**DIRECTION:** Using the entries that follow, collect the lines where the word "Blender" appears.
----- MATERIAL SHOWN -----
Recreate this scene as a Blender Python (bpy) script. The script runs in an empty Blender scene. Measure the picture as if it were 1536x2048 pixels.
-----
----- MATERIAL SHOWN -----
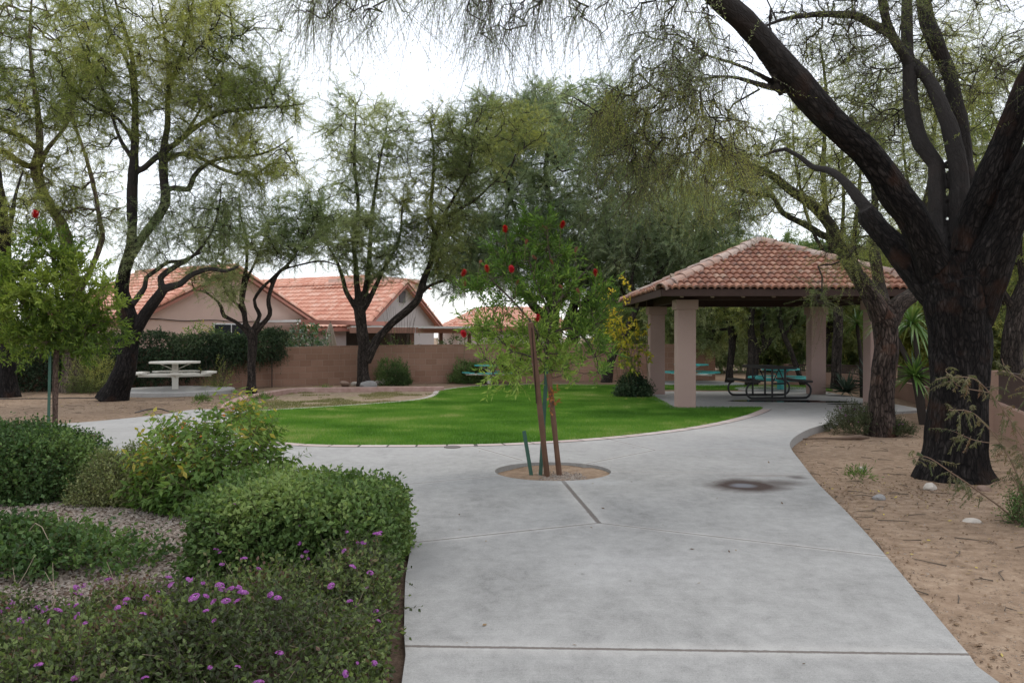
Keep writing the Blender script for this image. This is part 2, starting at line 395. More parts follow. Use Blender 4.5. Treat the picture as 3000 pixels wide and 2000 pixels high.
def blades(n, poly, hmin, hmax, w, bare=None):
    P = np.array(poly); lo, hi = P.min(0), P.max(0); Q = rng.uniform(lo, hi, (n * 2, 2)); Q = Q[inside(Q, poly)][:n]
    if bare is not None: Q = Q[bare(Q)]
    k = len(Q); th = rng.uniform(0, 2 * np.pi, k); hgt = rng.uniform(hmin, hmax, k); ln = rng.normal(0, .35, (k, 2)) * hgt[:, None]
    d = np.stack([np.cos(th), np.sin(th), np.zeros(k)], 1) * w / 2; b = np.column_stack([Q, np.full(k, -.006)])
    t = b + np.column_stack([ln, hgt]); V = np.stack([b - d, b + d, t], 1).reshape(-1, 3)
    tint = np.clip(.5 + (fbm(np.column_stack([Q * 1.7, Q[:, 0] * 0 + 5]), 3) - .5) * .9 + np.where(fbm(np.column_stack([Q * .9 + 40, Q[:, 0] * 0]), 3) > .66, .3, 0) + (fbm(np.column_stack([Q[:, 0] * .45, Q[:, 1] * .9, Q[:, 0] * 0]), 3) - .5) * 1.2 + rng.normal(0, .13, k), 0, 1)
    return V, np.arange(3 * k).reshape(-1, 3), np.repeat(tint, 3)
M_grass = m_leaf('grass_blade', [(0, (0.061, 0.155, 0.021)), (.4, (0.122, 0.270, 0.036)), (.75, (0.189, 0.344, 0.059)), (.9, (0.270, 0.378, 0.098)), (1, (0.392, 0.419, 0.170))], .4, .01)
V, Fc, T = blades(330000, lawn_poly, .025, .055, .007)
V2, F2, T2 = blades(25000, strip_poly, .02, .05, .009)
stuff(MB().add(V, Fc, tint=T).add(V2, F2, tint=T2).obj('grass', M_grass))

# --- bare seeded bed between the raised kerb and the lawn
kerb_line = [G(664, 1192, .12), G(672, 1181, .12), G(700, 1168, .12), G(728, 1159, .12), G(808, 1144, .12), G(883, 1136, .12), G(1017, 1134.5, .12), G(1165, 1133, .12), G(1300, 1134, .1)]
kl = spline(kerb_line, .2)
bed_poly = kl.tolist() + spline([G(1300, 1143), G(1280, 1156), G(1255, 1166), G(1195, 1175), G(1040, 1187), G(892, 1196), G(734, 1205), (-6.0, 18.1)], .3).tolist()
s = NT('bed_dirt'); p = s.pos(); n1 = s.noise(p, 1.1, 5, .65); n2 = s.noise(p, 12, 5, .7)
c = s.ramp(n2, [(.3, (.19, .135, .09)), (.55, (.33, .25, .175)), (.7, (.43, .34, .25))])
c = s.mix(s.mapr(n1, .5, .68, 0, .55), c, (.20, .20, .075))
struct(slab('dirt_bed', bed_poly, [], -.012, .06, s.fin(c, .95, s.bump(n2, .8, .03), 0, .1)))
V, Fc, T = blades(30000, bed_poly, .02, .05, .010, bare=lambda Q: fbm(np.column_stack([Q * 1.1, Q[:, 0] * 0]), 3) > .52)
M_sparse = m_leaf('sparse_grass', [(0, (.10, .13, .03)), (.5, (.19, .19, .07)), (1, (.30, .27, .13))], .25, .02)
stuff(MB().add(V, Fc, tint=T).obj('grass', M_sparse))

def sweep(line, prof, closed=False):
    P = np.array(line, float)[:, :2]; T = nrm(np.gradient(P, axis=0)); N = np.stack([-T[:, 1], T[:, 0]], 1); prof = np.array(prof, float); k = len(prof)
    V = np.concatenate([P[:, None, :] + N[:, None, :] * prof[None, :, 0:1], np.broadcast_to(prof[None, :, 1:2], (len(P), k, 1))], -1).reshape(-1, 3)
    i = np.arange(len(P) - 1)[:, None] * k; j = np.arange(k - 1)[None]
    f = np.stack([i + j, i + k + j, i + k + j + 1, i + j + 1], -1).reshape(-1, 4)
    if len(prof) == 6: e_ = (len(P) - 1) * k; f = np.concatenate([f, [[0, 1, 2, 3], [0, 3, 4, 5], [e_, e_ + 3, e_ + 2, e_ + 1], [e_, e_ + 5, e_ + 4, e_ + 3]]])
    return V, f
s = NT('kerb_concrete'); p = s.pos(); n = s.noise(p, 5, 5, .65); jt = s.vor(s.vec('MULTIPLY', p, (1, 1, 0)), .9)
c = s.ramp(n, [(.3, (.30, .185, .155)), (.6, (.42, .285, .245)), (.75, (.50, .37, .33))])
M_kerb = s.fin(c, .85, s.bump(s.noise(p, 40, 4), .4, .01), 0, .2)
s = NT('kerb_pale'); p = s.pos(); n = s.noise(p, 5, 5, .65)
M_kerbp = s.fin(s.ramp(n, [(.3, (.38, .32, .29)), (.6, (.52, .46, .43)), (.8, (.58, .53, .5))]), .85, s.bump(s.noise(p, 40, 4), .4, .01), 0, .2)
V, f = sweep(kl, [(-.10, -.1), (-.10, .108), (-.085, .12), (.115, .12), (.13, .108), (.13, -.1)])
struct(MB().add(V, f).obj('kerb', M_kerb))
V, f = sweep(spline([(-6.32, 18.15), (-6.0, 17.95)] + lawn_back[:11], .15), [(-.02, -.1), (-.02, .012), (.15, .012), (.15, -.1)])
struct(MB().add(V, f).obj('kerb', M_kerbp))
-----
**RESULT OF THE EXERCISE:**
Recreate this scene as a Blender Python (bpy) script. The script runs in an empty Blender scene. Measure the picture as if it were 1536x2048 pixels.
Keep writing the Blender script for this image. This is part 2, starting at line 395. More parts follow. Use Blender 4.5. Treat the picture as 3000 pixels wide and 2000 pixels high.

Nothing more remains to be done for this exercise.